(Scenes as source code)

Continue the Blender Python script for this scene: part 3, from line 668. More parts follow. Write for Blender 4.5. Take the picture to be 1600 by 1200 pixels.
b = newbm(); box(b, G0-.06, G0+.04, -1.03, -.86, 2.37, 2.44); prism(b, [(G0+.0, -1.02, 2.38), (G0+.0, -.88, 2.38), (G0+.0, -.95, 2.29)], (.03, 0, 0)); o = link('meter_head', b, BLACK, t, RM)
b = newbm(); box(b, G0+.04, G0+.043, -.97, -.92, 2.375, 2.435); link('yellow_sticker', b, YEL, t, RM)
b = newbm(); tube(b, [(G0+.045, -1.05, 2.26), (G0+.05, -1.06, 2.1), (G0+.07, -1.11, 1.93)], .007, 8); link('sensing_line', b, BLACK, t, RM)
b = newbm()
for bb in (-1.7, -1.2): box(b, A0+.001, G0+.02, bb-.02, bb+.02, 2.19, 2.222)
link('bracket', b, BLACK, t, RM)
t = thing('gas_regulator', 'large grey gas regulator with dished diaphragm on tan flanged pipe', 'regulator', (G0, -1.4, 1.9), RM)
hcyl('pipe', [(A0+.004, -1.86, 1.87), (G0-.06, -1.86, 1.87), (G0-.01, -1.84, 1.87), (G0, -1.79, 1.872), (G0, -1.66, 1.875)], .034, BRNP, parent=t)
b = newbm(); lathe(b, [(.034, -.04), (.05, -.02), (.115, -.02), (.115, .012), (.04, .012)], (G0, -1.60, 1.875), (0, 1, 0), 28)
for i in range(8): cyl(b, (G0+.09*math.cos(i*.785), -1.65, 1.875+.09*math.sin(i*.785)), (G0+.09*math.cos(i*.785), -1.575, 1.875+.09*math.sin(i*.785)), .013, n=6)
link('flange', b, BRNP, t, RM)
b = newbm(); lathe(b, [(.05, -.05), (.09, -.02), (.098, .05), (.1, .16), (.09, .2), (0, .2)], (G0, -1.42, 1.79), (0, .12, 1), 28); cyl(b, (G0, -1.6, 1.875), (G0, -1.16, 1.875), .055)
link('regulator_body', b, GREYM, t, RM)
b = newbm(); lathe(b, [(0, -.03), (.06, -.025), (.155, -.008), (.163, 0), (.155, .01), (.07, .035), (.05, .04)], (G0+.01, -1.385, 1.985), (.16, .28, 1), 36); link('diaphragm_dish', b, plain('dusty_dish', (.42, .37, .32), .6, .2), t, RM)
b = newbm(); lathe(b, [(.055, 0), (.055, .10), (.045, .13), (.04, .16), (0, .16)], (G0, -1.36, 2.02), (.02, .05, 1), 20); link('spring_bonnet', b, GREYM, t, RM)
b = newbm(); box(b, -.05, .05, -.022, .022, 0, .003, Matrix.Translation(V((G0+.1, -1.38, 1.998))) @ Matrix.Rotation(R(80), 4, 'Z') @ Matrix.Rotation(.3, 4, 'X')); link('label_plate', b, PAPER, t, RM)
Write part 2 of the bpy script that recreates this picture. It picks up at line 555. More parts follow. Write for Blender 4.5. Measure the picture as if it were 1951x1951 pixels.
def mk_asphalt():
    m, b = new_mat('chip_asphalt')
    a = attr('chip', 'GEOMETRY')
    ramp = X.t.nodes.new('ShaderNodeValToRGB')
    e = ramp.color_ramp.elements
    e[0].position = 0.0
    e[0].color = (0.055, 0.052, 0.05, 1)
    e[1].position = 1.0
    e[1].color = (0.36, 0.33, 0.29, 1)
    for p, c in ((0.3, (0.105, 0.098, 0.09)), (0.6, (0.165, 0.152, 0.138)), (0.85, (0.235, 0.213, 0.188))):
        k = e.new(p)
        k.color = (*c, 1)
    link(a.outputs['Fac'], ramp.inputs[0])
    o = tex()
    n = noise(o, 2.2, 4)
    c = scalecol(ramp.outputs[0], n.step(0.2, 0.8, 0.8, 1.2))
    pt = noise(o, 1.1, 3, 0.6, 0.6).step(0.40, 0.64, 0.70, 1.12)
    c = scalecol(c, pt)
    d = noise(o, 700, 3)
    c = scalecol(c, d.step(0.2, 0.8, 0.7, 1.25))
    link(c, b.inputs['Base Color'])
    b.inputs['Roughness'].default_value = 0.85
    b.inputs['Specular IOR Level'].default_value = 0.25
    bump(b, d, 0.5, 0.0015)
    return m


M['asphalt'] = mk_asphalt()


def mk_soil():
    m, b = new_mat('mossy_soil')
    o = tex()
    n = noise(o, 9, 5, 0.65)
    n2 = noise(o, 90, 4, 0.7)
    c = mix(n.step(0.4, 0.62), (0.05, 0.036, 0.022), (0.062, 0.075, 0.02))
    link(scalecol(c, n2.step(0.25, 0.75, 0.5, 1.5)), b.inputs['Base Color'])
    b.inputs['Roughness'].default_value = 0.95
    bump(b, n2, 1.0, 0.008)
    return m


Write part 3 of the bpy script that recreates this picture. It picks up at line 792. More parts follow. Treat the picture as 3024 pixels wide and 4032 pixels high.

- [TASK PROMPT]: Return the listing above in its exact form.

- [THE RESPONSE]:
Continue the Blender Python script for this scene: part 3, from line 668. More parts follow. Write for Blender 4.5. Take the picture to be 1600 by 1200 pixels.
b = newbm(); box(b, G0-.06, G0+.04, -1.03, -.86, 2.37, 2.44); prism(b, [(G0+.0, -1.02, 2.38), (G0+.0, -.88, 2.38), (G0+.0, -.95, 2.29)], (.03, 0, 0)); o = link('meter_head', b, BLACK, t, RM)
b = newbm(); box(b, G0+.04, G0+.043, -.97, -.92, 2.375, 2.435); link('yellow_sticker', b, YEL, t, RM)
b = newbm(); tube(b, [(G0+.045, -1.05, 2.26), (G0+.05, -1.06, 2.1), (G0+.07, -1.11, 1.93)], .007, 8); link('sensing_line', b, BLACK, t, RM)
b = newbm()
for bb in (-1.7, -1.2): box(b, A0+.001, G0+.02, bb-.02, bb+.02, 2.19, 2.222)
link('bracket', b, BLACK, t, RM)
t = thing('gas_regulator', 'large grey gas regulator with dished diaphragm on tan flanged pipe', 'regulator', (G0, -1.4, 1.9), RM)
hcyl('pipe', [(A0+.004, -1.86, 1.87), (G0-.06, -1.86, 1.87), (G0-.01, -1.84, 1.87), (G0, -1.79, 1.872), (G0, -1.66, 1.875)], .034, BRNP, parent=t)
b = newbm(); lathe(b, [(.034, -.04), (.05, -.02), (.115, -.02), (.115, .012), (.04, .012)], (G0, -1.60, 1.875), (0, 1, 0), 28)
for i in range(8): cyl(b, (G0+.09*math.cos(i*.785), -1.65, 1.875+.09*math.sin(i*.785)), (G0+.09*math.cos(i*.785), -1.575, 1.875+.09*math.sin(i*.785)), .013, n=6)
link('flange', b, BRNP, t, RM)
b = newbm(); lathe(b, [(.05, -.05), (.09, -.02), (.098, .05), (.1, .16), (.09, .2), (0, .2)], (G0, -1.42, 1.79), (0, .12, 1), 28); cyl(b, (G0, -1.6, 1.875), (G0, -1.16, 1.875), .055)
link('regulator_body', b, GREYM, t, RM)
b = newbm(); lathe(b, [(0, -.03), (.06, -.025), (.155, -.008), (.163, 0), (.155, .01), (.07, .035), (.05, .04)], (G0+.01, -1.385, 1.985), (.16, .28, 1), 36); link('diaphragm_dish', b, plain('dusty_dish', (.42, .37, .32), .6, .2), t, RM)
b = newbm(); lathe(b, [(.055, 0), (.055, .10), (.045, .13), (.04, .16), (0, .16)], (G0, -1.36, 2.02), (.02, .05, 1), 20); link('spring_bonnet', b, GREYM, t, RM)
b = newbm(); box(b, -.05, .05, -.022, .022, 0, .003, Matrix.Translation(V((G0+.1, -1.38, 1.998))) @ Matrix.Rotation(R(80), 4, 'Z') @ Matrix.Rotation(.3, 4, 'X')); link('label_plate', b, PAPER, t, RM)
Write part 2 of the bpy script that recreates this picture. It picks up at line 555. More parts follow. Write for Blender 4.5. Measure the picture as if it were 1951x1951 pixels.
def mk_asphalt():
    m, b = new_mat('chip_asphalt')
    a = attr('chip', 'GEOMETRY')
    ramp = X.t.nodes.new('ShaderNodeValToRGB')
    e = ramp.color_ramp.elements
    e[0].position = 0.0
    e[0].color = (0.055, 0.052, 0.05, 1)
    e[1].position = 1.0
    e[1].color = (0.36, 0.33, 0.29, 1)
    for p, c in ((0.3, (0.105, 0.098, 0.09)), (0.6, (0.165, 0.152, 0.138)), (0.85, (0.235, 0.213, 0.188))):
        k = e.new(p)
        k.color = (*c, 1)
    link(a.outputs['Fac'], ramp.inputs[0])
    o = tex()
    n = noise(o, 2.2, 4)
    c = scalecol(ramp.outputs[0], n.step(0.2, 0.8, 0.8, 1.2))
    pt = noise(o, 1.1, 3, 0.6, 0.6).step(0.40, 0.64, 0.70, 1.12)
    c = scalecol(c, pt)
    d = noise(o, 700, 3)
    c = scalecol(c, d.step(0.2, 0.8, 0.7, 1.25))
    link(c, b.inputs['Base Color'])
    b.inputs['Roughness'].default_value = 0.85
    b.inputs['Specular IOR Level'].default_value = 0.25
    bump(b, d, 0.5, 0.0015)
    return m


M['asphalt'] = mk_asphalt()


def mk_soil():
    m, b = new_mat('mossy_soil')
    o = tex()
    n = noise(o, 9, 5, 0.65)
    n2 = noise(o, 90, 4, 0.7)
    c = mix(n.step(0.4, 0.62), (0.05, 0.036, 0.022), (0.062, 0.075, 0.02))
    link(scalecol(c, n2.step(0.25, 0.75, 0.5, 1.5)), b.inputs['Base Color'])
    b.inputs['Roughness'].default_value = 0.95
    bump(b, n2, 1.0, 0.008)
    return m


Write part 3 of the bpy script that recreates this picture. It picks up at line 792. More parts follow. Treat the picture as 3024 pixels wide and 4032 pixels high.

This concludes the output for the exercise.